Sanding an automotive finish isn’t for everyone. You have to be careful not to remove too much paint, which is especially easy to do around contours or corners in the sheetmetal. 1000-grit or heavier is particularly apt to remove paint quickly. Beginners should stick with 2000- or 1500-grit paper until they get a good feel for the process. Unless you’re working on a very small area, it’s advisable to wrap the paper around a sanding block, which will elicit an even result; finger pressure alone can create subtle waviness in the paint surface.

Wet sanding helps the paper last longer and generally provides better results. To do this, halfway fill a clean bucket with water and soak the paper in this prior to use. In addition, it’s a good idea to keep a hose nearby to wet the area to be sanded and allow the water to flow over the working surface as you sand.

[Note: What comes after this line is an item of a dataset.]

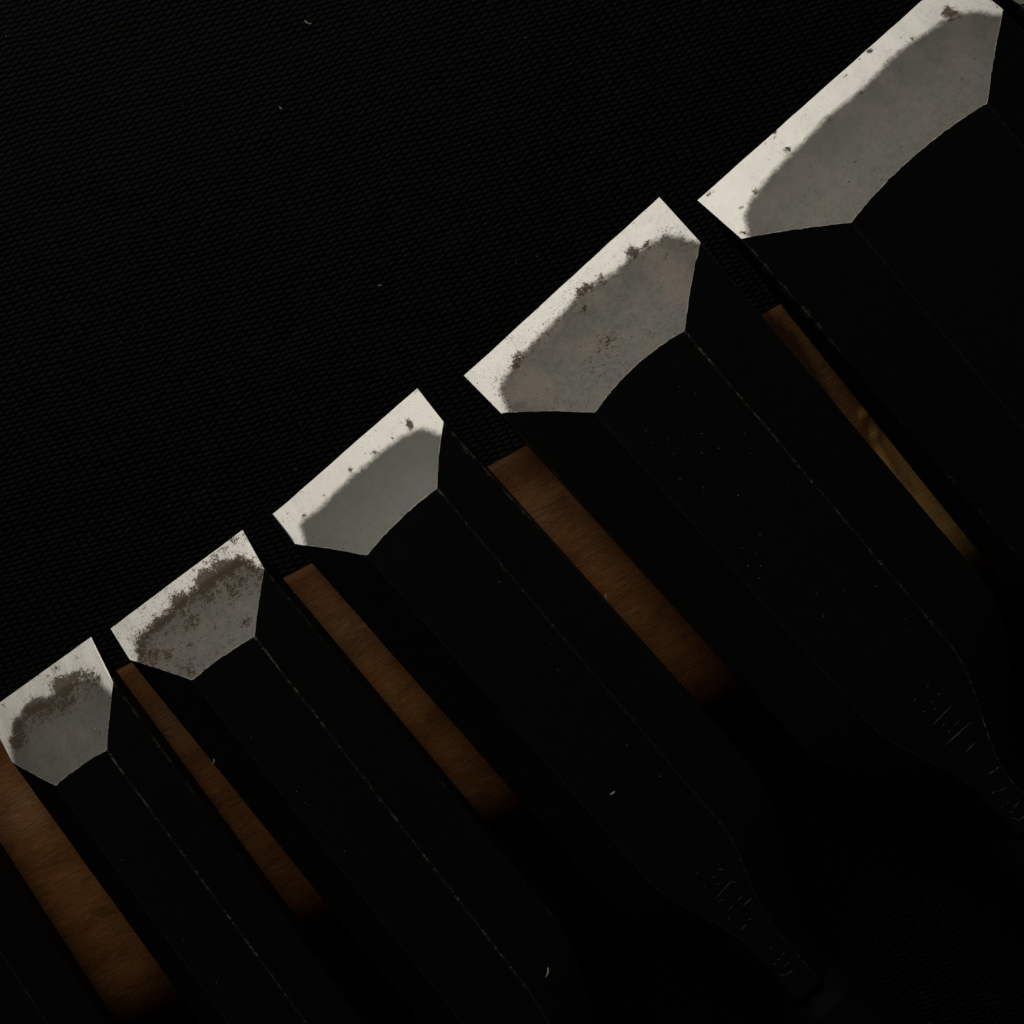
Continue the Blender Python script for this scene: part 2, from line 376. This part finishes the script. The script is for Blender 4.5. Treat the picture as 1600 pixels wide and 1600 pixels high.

Rinse the paper frequently to avoid any buildup of paint particles that can cause new, deeper scratches. As you sand, check the surface regularly to see how the removal of the defect is progressing; don’t remove any more paint than necessary.

By the end of the wet sanding, the 2002 already showed a dramatic improvement. The rough 600-grit paper had done most of the work, taking off the heavy oxidation and enough paint to eliminate most of the scratches. Then, the coarseness left by the 600 was worked out with the fine 1000- and ultrafine 2000-grit papers, leaving only light sanding marks.

...In With the New
Next, it was time to move to the cleaners and polishes to bring back a like-new shine. Mirror Glaze cleaners are available in three levels of abrasiveness: heavy-, medium-, and fine-cut. On most finishes, with light defects that don’t require sanding, you can begin the finessing process with one of these cleaners. As with the sandpaper, it’s recommended to start with the least abrasive product possible that will do the job. Locate the worst area of the finish and choose a small section (about 2x2 inches) to use as a test. First, go over it with a light abrasive product and see if it’s successful in removing the defects and smoothing the surface. If a little more abrasive is needed, choose another product and go over the same area with it. When you find which level of abrasive works best, you can use that product for similar areas, or move back to a lighter product for areas with fewer problems.

To take out the light sanding scratches left by the 2000-grit paper, LaBrie chose the Heavy-Cut Cleaner. A nice advantage of Meguiar’s cleaners is that they use “diminishing abrasives,” which gradually become less abrasive as they’re worked. This means that even the abrasives in the heavy-cut cleaner gradually wear down to work as a fine polish that leaves a smooth, glass-like surface.

The diminishing abrasives also permitted LaBrie to move directly from the heavy-cut cleaner to an ultrafine swirl remover to take out any haze or swirl marks left from the cleaning and bring out a high, reflective gloss. At this stage, he also was able to use an orbital buffer to speed up the process and reduce the elbow grease needed for the remaining steps.

The swirl remover produced a brilliant, glistening finish that left onlookers following the project awestruck by the transformation. For a final polishing step, LaBrie opted to apply a coat of Showcar Glaze to further nourish the paint and enhance the gloss, and then Meguiar’s’ Medallion For All Paint protectant to help protect the paint from environmental damage. When the project was finally complete, the 2002 looked like a newly painted car with dramatically higher curb appeal, which would probably draw a much higher price during a resale. Meanwhile, LaBrie’s total outlay was about $100. Overall, it was a good lesson for owners of cars with worn paint: There may be life in that dead finish after all.